Bankaku is famous premium Japanese seafood confectionary gourmet brand that specialises in prawn crackers, or ebi senbei. They use premium ingredients, and their prawn crackers are especially flavourful, but otherwise not particularly unusual. However, I discovered in a special winter gift box collection (Fuyu Kasane) that they also had a red snow crab cracker (zuwaigani senbei). This was unusual enough to post about. 

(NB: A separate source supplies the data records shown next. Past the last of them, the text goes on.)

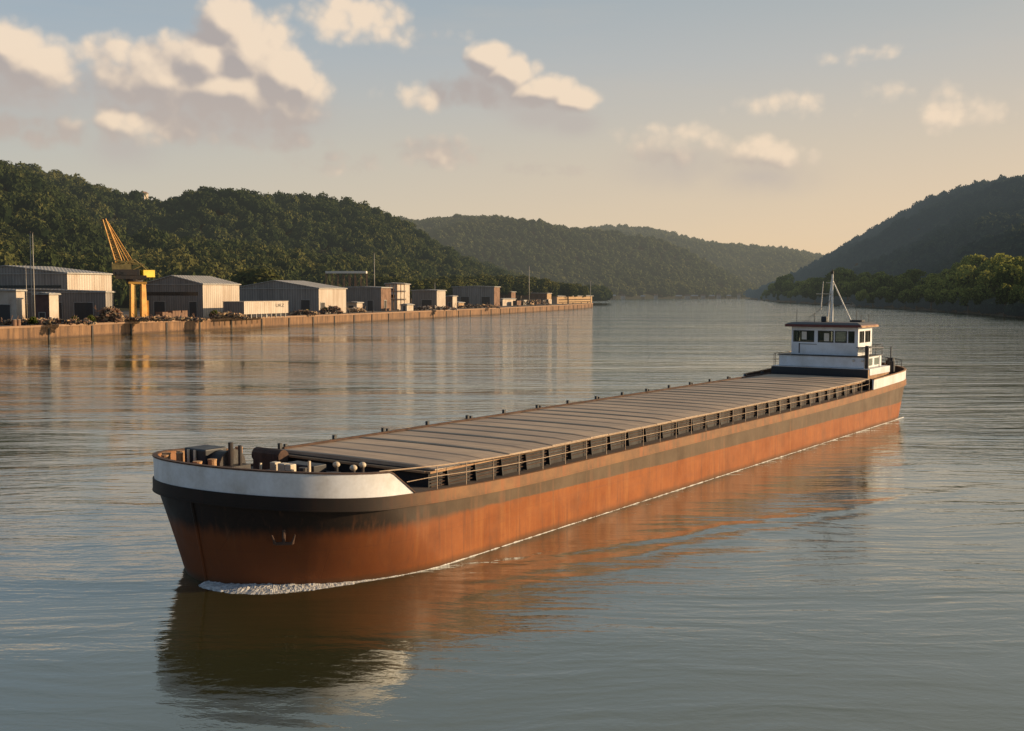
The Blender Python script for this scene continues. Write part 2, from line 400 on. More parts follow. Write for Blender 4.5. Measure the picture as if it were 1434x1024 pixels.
for p_, c_ in stops[1:-1]:
    k = E_.new(p_); k.color = (*c_, 1)
warmside = w.rng(az, -.6, .9, 0, 1)
skyc = w.mix(w.rng(az, -.45, .45, .0, 1), w.mix(1.0, ramp.outputs[0], (.84,.93,1.02), 'MULTIPLY'), w.mix(1.0, ramp.outputs[0], (1.12,1.03,.93), 'MULTIPLY'))
base = w.mix(w.rng(w.math('ABSOLUTE', az), .8, 1.8, .86, .12), w.vmath('MULTIPLY', sky.outputs[0], (.62,.82,1.12)), w.vmath('MULTIPLY', skyc, (10,10,10)))
# cumulus, laid out by azimuth / elevation
puffs = [ # px, py, rx, ry, weight
 (322,40,44,38,1),(352,78,62,54,1),(292,92,66,46,1),(400,112,60,46,1),(335,130,120,38,1),(240,118,90,36,.8),(432,122,36,32,.9),(345,165,90,22,.5),
 (200,128,90,24,.5),(60,122,90,22,.5),(18,76,50,40,.95),(60,100,50,28,.75),(185,84,44,20,.65),(200,150,110,20,.35),
 (685,88,34,24,.95),(715,108,40,26,.95),(760,132,52,22,.9),(800,145,30,14,.8),(640,135,70,18,.45),
 (490,30,55,22,.55),(540,26,30,18,.5),(180,178,36,20,.7),(240,175,45,22,.6),(60,185,60,16,.5),(370,198,60,14,.45),
 (620,215,50,16,.5),(900,190,40,12,.5),(950,205,60,20,.72),(1060,218,56,18,.7),(760,240,50,8,.35),
 (1210,84,40,8,.45),(1330,165,60,18,.5),(1120,150,60,14,.4),(1260,140,50,12,.35),(470,232,50,12,.35),(520,55,90,12,.3)]
def density(az_, el_, det=7, blob_=None, few=False):
    p = w.comb(az_, el_, 0)
    n1 = w.noise(p, 22, det, .58)
    pw_ = w.vmath('ADD', p, w.vmath('MULTIPLY', w.vmath('SUBTRACT', w.noise(p, 90, 3, .5, out=1), (.5,.5,.5)), (.007,.007,0)))
    v = w.new('ShaderNodeTexVoronoi', feature='SMOOTH_F1'); w.put(v.inputs['Vector'], pw_); v.inputs['Scale'].default_value = 46; v.inputs['Smoothness'].default_value = .25
    v2 = w.new('ShaderNodeTexVoronoi', feature='SMOOTH_F1'); w.put(v2.inputs['Vector'], pw_); v2.inputs['Scale'].default_value = 120; v2.inputs['Smoothness'].default_value = .25
    d = None
    for (px, py, rx, ry, wt) in ([q_ for q_ in puffs if not few or q_[4] >= .7] if blob_ is None else ()):
        if px > 850: wt *= .68
        if wt < .85: rx, ry = rx*1.3, ry*1.35
        c = (math.atan((px-717)/F), math.atan((HORIZ-py)/F*math.cos(math.atan((px-717)/F))), 0)
        q = w.vmath('MULTIPLY', w.vmath('SUBTRACT', p, c), (F/rx/1.15, F/ry/1.15, 0))
        r0 = w.math('SUBTRACT', 1.0, w.vmath('LENGTH', q, out=1))
        r_ = w.math('MULTIPLY', r0 if few else w.math('MINIMUM', w.math('MULTIPLY', r0, 1.5), .8), wt)
        d = r_ if d is None else w.math('SMOOTH_MAX', d, r_, .15)
    billow = w.math('ADD', w.math('MULTIPLY', w.math('SUBTRACT', .46, v.outputs['Distance']), .6), w.math('MULTIPLY', w.math('SUBTRACT', .44, v2.outputs['Distance']), .24))
    bb = w.math('ADD', billow, w.math('MULTIPLY', w.math('SUBTRACT', n1, .5), .8))
    if blob_ is not None: d = blob_
    return w.math('ADD', d, bb), d
d0, blob = density(az, el)
d1, blob1 = density(w.math('ADD', az, .010), w.math('ADD', el, .010), 3, None, True)
alpha = w.math('MULTIPLY', w.rng(d0, -.10, .56, 0, 1, True), w.rng(blob, -.25, .15, 0, 1, True))
dF, blobF = density(az, el, 3, None, True)
dlow, blow = density(az, w.math('ADD', el, .020), 3, None, True)
veil = w.math('MULTIPLY', w.rng(blow, -.3, .6, 0, .62, True), w.rng(dlow, -.6, .5, .25, 1))
sh = w.math('ADD', w.math('MULTIPLY', w.math('SUBTRACT', dF, d1), .75), w.math('MULTIPLY', w.math('SUBTRACT', blobF, blob1), 1.5))
lit = w.rng(sh, -.46, .62, 0, 1, True)
ccol = w.mix(lit, (.43,.385,.37), (.92,.74,.56))
ccol = w.mix(w.rng(el, .05, .2, .45, 0), ccol, (.80,.63,.45))
wide = w.rng(w.noise(w.comb(w.math('MULTIPLY', az, 3), w.math('MULTIPLY', el, 16), 0), 1.0, 5, .6), .5, .8, 0, .22)
base = w.mix(wide, base, (6.2,5.3,4.3))
base = w.mix(veil, base, (5.0,4.45,4.1))
full = w.mix(w.math('MULTIPLY', alpha, .9), base, w.vmath('MULTIPLY', ccol, (10,10,10)))
w.put(bg.inputs[0], full); w.l.new(bg.outputs[0], wo.inputs[0])
world.cycles.sampling_method = 'MANUAL'; world.cycles.sample_map_resolution = 512

sl = bpy.data.lights.new('sun', 'SUN'); sl.energy = 5.6; sl.angle = R(.6); sl.color = (1.0, .74, .46)
so = bpy.data.objects.new('sun', sl); COL.objects.link(so); so.rotation_euler = (-SUN).to_track_quat('-Z', 'Y').to_euler()
so.location = (60, 10, 60)
scene.view_settings.view_transform = 'Standard'; scene.view_settings.look = 'None'; scene.view_settings.exposure = 0; scene.view_settings.gamma = 1
scene.cycles.max_bounces = 5; scene.cycles.diffuse_bounces = 1; scene.cycles.glossy_bounces = 2; scene.cycles.transmission_bounces = 2

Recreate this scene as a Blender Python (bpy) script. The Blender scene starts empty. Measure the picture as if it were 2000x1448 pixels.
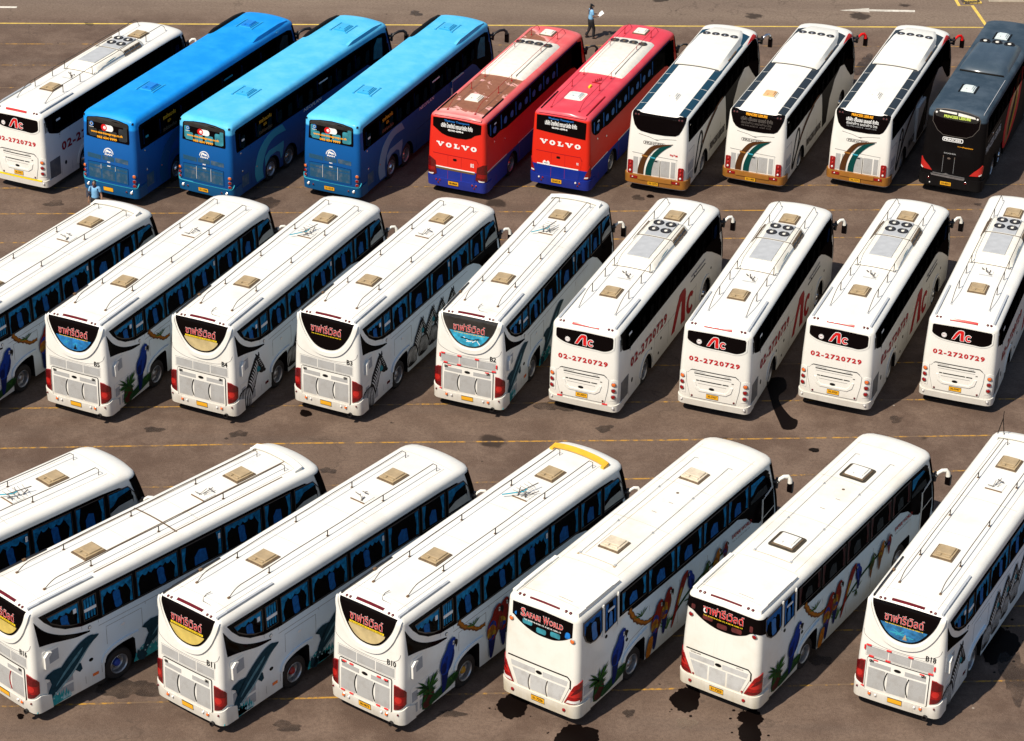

Japanese Snow Crab Cracker (Zuwaigani Senbei) by Bankaku, Japan - individual packaging

Their snow crab comes from Canada, Alaska or Russia. They boil it and then immediately after that, deep freeze it to lock in the sweet and umami flavours, and to preserve the melt-in-your-mouth tenderness of the flesh. 

The colour of the cracker had a prominent reddish pink hue, which was difficult to capture without some image enhancement. 

As usual for Bankaku's premium standards, the cracker was very crispy and crunchy, with a fine sandy texture, akin that which comes from soft shell crab or prawn shells that are deep-fried until they are edible then powdered.

It is typical to their other seafood senbei, but not typical to other brands of rice cracker. I'm not sure if it comes from actually including ground seafood shell inside, but it was a very pleasant fine-sandy crisp.

Japanese Snow Crab Cracker (Zuwaigani Senbei) by Bankaku - cracker texture

There was a very strong seafood crab fragrance that permeated the air upon opening the small packet, almost like I had opened a whole bag full of fresh barbequed seafood snacks. 

Taste-wise, the crab flavour was akin to a strong and fresh sea-salt crab taste, and it permeated the whole cracker strongly. Think of those dried pure squid or fish strips sold as snacks in stores, but without a fishy taste and with a more crab-like taste.

This is the ingredients list (click image to enlarge).

Japanese Snow Crab Cracker (Zuwaigani Senbei) by Bankaku - ingredients list

The translation is: Zuwaigani (snow crab), starch, prawn, vegetable oil, sugar, salt, flavouring, red yeast colouring. As you can see, it's possible that some of the colouring came from the red yeast additive. Also, they added some prawn, so that could explain the richer seafood flavour. Finally, their senbei crackers just use starch - no rice or wheat flour.

Overall, it was a very premium gourmet snack that is good for gift-giving, as long as no one is allergic to seafood.